▶ To be done:
Print, exactly and with both ends included, the lines below that run from the one containing "Model this scene" to the one containing "wn.links.new(wb.outputs[0], wo.inputs[0])". Pictures are omitted.

------------------------------------------------------------------------

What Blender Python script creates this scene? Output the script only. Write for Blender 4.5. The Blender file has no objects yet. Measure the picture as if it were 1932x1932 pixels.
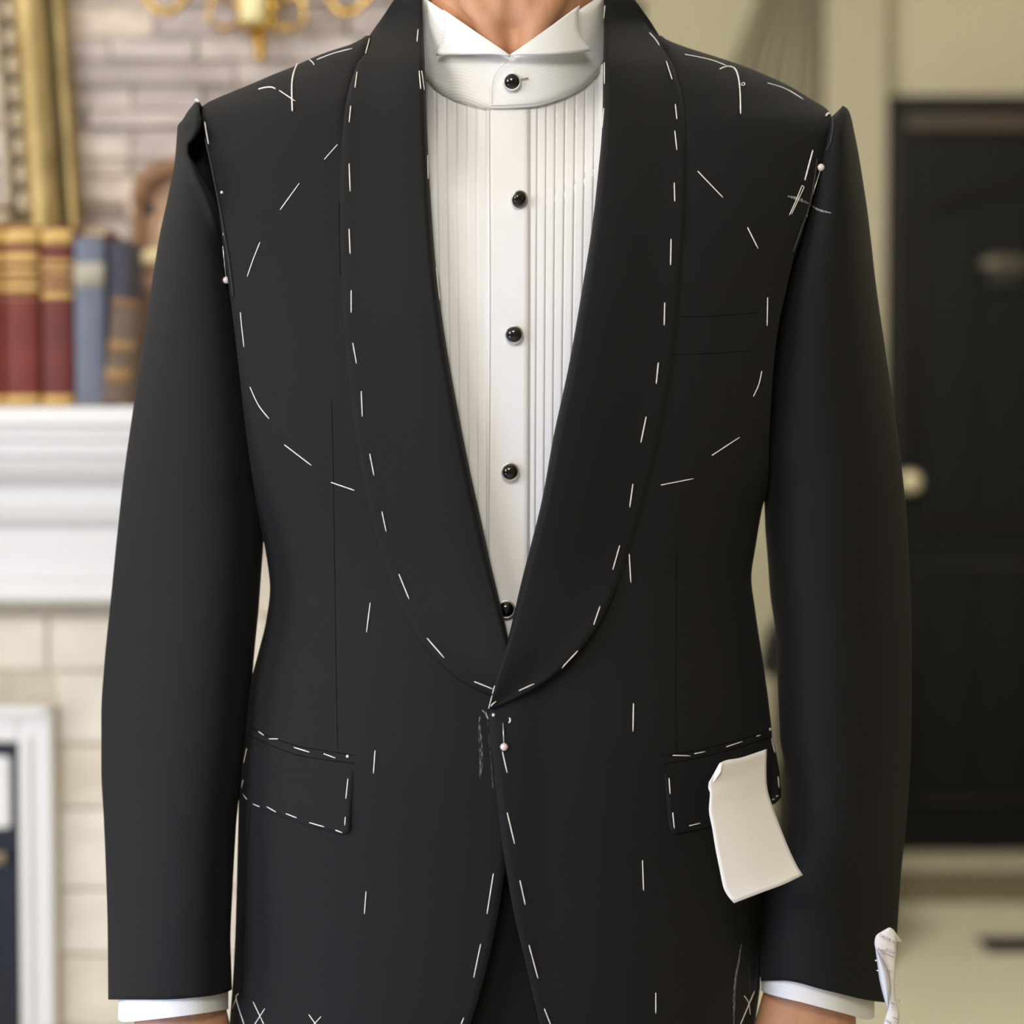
import bpy, bmesh, math, random
import numpy as np
from mathutils import Vector, Matrix
from mathutils.bvhtree import BVHTree
random.seed(7)
SC = bpy.context.scene
COL = SC.collection

# ------------------------------------------------------------------ camera
F = 1932 * 50.0 / 24.0                     # focal length in pixels
CAMP = Vector((0.0, -F / 2600.0, 1.21))
TILT = math.atan(176.0 / F)                # looking slightly down
cd = bpy.data.cameras.new('camera'); cam = bpy.data.objects.new('camera', cd); COL.objects.link(cam)
cam.location = CAMP; cam.rotation_euler = (math.pi / 2 - TILT, 0, 0)
cd.sensor_width = 24.0; cd.lens = 50.0; cd.clip_start = 0.05; cd.clip_end = 50
cd.dof.use_dof = True; cd.dof.focus_distance = 1.475; cd.dof.aperture_fstop = 2.5
SC.camera = cam
FWD = Vector((0, math.cos(TILT), -math.sin(TILT))); UP = Vector((0, math.sin(TILT), math.cos(TILT))); RT = Vector((1, 0, 0))

def ray(u, v): return FWD + RT * ((u - 966) / F) + UP * ((966 - v) / F)
def P(u, v, y):
    """the world point on plane Y = y seen at photo position (u, v)"""
    d = ray(u, v); return CAMP + d * ((y - CAMP.y) / d.y)
def Zf(v, y=0.0): return P(966, v, y).z
def Xf(u, y=0.0): return P(u, 790, y).x

# ------------------------------------------------------------------ light
SC.view_settings.view_transform = 'Standard'; SC.view_settings.look = 'None'
SC.view_settings.gamma = 1.0; SC.view_settings.use_curve_mapping = False
SC.view_settings.exposure = 0.0
w = bpy.data.worlds.new('room_ambient'); SC.world = w; w.use_nodes = True
w.node_tree.nodes['Background'].inputs[0].default_value = (1.0, 0.98, 0.95, 1)
w.node_tree.nodes['Background'].inputs[1].default_value = 0.12

def area(name, loc, target, sx, sy, power, color):
    l = bpy.data.lights.new(name, 'AREA'); l.shape = 'RECTANGLE'; l.size = sx; l.size_y = sy
    l.energy = power; l.color = color
    o = bpy.data.objects.new(name, l); COL.objects.link(o); o.location = loc
    o.rotation_euler = (Vector(target) - Vector(loc)).to_track_quat('-Z', 'Y').to_euler()
    return o
area('assumed_left_key', (-2.35, -1.9, 2.05), (0, 0, 1.35), 1.5, 1.0, 46, (1.0, 0.985, 0.965))  # no window is built: unseen key light assumed from the brighter left side
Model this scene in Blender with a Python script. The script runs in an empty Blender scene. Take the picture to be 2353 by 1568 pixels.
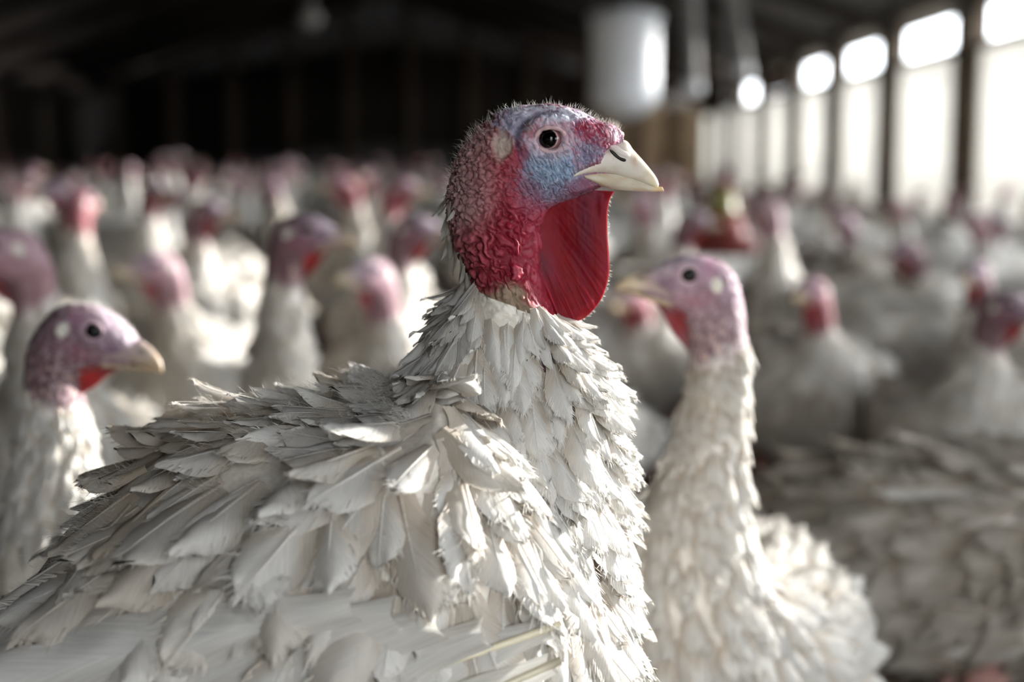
import bpy, math, random
import numpy as np
from mathutils import Matrix, Vector

# ------------------------------------------------------------------ scene basics
scene = bpy.context.scene
COL = scene.collection
random.seed(7)
RNG = np.random.default_rng(7)

F = 3268.0                      # focal length in pixels of the 2353 x 1568 frame (50 mm on 36 mm)
CAM = np.array([0.0, 0.0, 0.72])
PITCH = math.atan((784 - 371) / F)
YAW = math.atan(18.5 / F)
cam_data = bpy.data.cameras.new('camera')
cam = bpy.data.objects.new('camera', cam_data)
COL.objects.link(cam)
cam.location = CAM
cam.rotation_euler = (math.pi / 2 - PITCH, 0, YAW)
cam_data.sensor_width = 36.0
cam_data.lens = 36.0 * F / 2353.0
cam_data.clip_start = 0.05
cam_data.clip_end = 500
cam_data.dof.use_dof = True
cam_data.dof.focus_distance = 0.865
cam_data.dof.aperture_fstop = 3.1
cam_data.dof.aperture_blades = 0
scene.camera = cam

# world: an even, hazy bright sky
world = bpy.data.worlds.new('hazy_sky')
scene.world = world
world.use_nodes = True
wn = world.node_tree
wn.nodes.clear()
wo = wn.nodes.new('ShaderNodeOutputWorld')
wb = wn.nodes.new('ShaderNodeBackground')
wb.inputs['Color'].default_value = (0.90, 0.95, 1.0, 1)
wb.inputs['Strength'].default_value = 7.0
wn.links.new(wb.outputs[0], wo.inputs[0])

# low hazy sun coming in from the right and from behind the flock
SUN_AZ, SUN_EL = math.radians(60), math.radians(9.5)
sun_dir = Vector((math.sin(SUN_AZ) * math.cos(SUN_EL), math.cos(SUN_AZ) * math.cos(SUN_EL), math.sin(SUN_EL)))
sl = bpy.data.lights.new('sun', 'SUN')
sl.energy = 11.5
sl.angle = math.radians(2.5)
sl.color = (1.0, 0.985, 0.96)
sun = bpy.data.objects.new('sun', sl)
COL.objects.link(sun)
sun.location = (20, 20, 8)
sun.rotation_euler = sun_dir.to_track_quat('Z', 'Y').to_euler()

scene.view_settings.view_transform = 'Standard'
scene.view_settings.look = 'None'
scene.view_settings.gamma = 1.0
scene.view_settings.exposure = 0.42
scene.view_settings.use_curve_mapping = False
cy = scene.cycles
cy.use_denoising = True
cy.max_bounces = 4
cy.diffuse_bounces = 3
cy.glossy_bounces = 2
cy.transmission_bounces = 3
cy.transparent_max_bounces = 6
cy.use_adaptive_sampling = True
cy.adaptive_threshold = 0.12
cy.adaptive_min_samples = 16
cy.caustics_reflective = False
cy.caustics_refractive = False
cy.sample_clamp_indirect = 6.0

# ------------------------------------------------------------------ helpers
RC = np.array(cam.rotation_euler.to_matrix())


def P(px, py, Y):
    """world point at forward distance Y seen at a pixel (vectorised)"""
    px = np.asarray(px, float); py = np.asarray(py, float)
    d = np.stack([(px - 1176.5) / F, -(py - 784.0) / F, -np.ones_like(px)], -1) @ RC.T
    t = Y / d[..., 1:2]
    return CAM + t * d


def project(p):
    q = (np.asarray(p) - CAM) @ RC
    return 1176.5 - F * q[..., 0] / q[..., 2], 784.0 + F * q[..., 1] / q[..., 2]


def lin(r, g, b):
    c = np.array([r, g, b], float) / 255.0
    return np.where(c <= 0.04045, c / 12.92, ((c + 0.055) / 1.055) ** 2.4)


def sstep(a, b, x):
    t = np.clip((x - a) / (b - a + 1e-12), 0, 1)
    return t * t * (3 - 2 * t)


def _hash(ix, iy, iz, k):
    n = (ix.astype(np.int64) * 374761393 + iy.astype(np.int64) * 668265263 + iz.astype(np.int64) * 2147483647 + k * 974634777) & 0xFFFFFFFF
    n = ((n ^ (n >> 13)) * 1274126177) & 0xFFFFFFFF
    n = (n ^ (n >> 16)) & 0xFFFFFFFF
    n = (n * 2246822519) & 0xFFFFFFFF
    n = n ^ (n >> 15)
    return (n & 0xFFFFFF) / float(0xFFFFFF)


def vnoise(p, k=0):
    i = np.floor(p).astype(np.int64); f = p - i
    u = f * f * (3 - 2 * f)
    r = 0
    for dx in (0, 1):
        for dy in (0, 1):
            for dz in (0, 1):
                w = (u[:, 0] if dx else 1 - u[:, 0]) * (u[:, 1] if dy else 1 - u[:, 1]) * (u[:, 2] if dz else 1 - u[:, 2])
                r = r + w * _hash(i[:, 0] + dx, i[:, 1] + dy, i[:, 2] + dz, k)
    return r


def fbm(p, k=0, oct=3):
    r = 0; a = 0.5; t = 0
    for o in range(oct):
        r = r + a * vnoise(p * (2 ** o), k + o); t += a; a *= 0.5
    return r / t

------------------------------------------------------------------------

▶ Finished exercise:
Model this scene in Blender with a Python script. The script runs in an empty Blender scene. Take the picture to be 2353 by 1568 pixels.
import bpy, math, random
import numpy as np
from mathutils import Matrix, Vector

# ------------------------------------------------------------------ scene basics
scene = bpy.context.scene
COL = scene.collection
random.seed(7)
RNG = np.random.default_rng(7)

F = 3268.0                      # focal length in pixels of the 2353 x 1568 frame (50 mm on 36 mm)
CAM = np.array([0.0, 0.0, 0.72])
PITCH = math.atan((784 - 371) / F)
YAW = math.atan(18.5 / F)
cam_data = bpy.data.cameras.new('camera')
cam = bpy.data.objects.new('camera', cam_data)
COL.objects.link(cam)
cam.location = CAM
cam.rotation_euler = (math.pi / 2 - PITCH, 0, YAW)
cam_data.sensor_width = 36.0
cam_data.lens = 36.0 * F / 2353.0
cam_data.clip_start = 0.05
cam_data.clip_end = 500
cam_data.dof.use_dof = True
cam_data.dof.focus_distance = 0.865
cam_data.dof.aperture_fstop = 3.1
cam_data.dof.aperture_blades = 0
scene.camera = cam

# world: an even, hazy bright sky
world = bpy.data.worlds.new('hazy_sky')
scene.world = world
world.use_nodes = True
wn = world.node_tree
wn.nodes.clear()
wo = wn.nodes.new('ShaderNodeOutputWorld')
wb = wn.nodes.new('ShaderNodeBackground')
wb.inputs['Color'].default_value = (0.90, 0.95, 1.0, 1)
wb.inputs['Strength'].default_value = 7.0
wn.links.new(wb.outputs[0], wo.inputs[0])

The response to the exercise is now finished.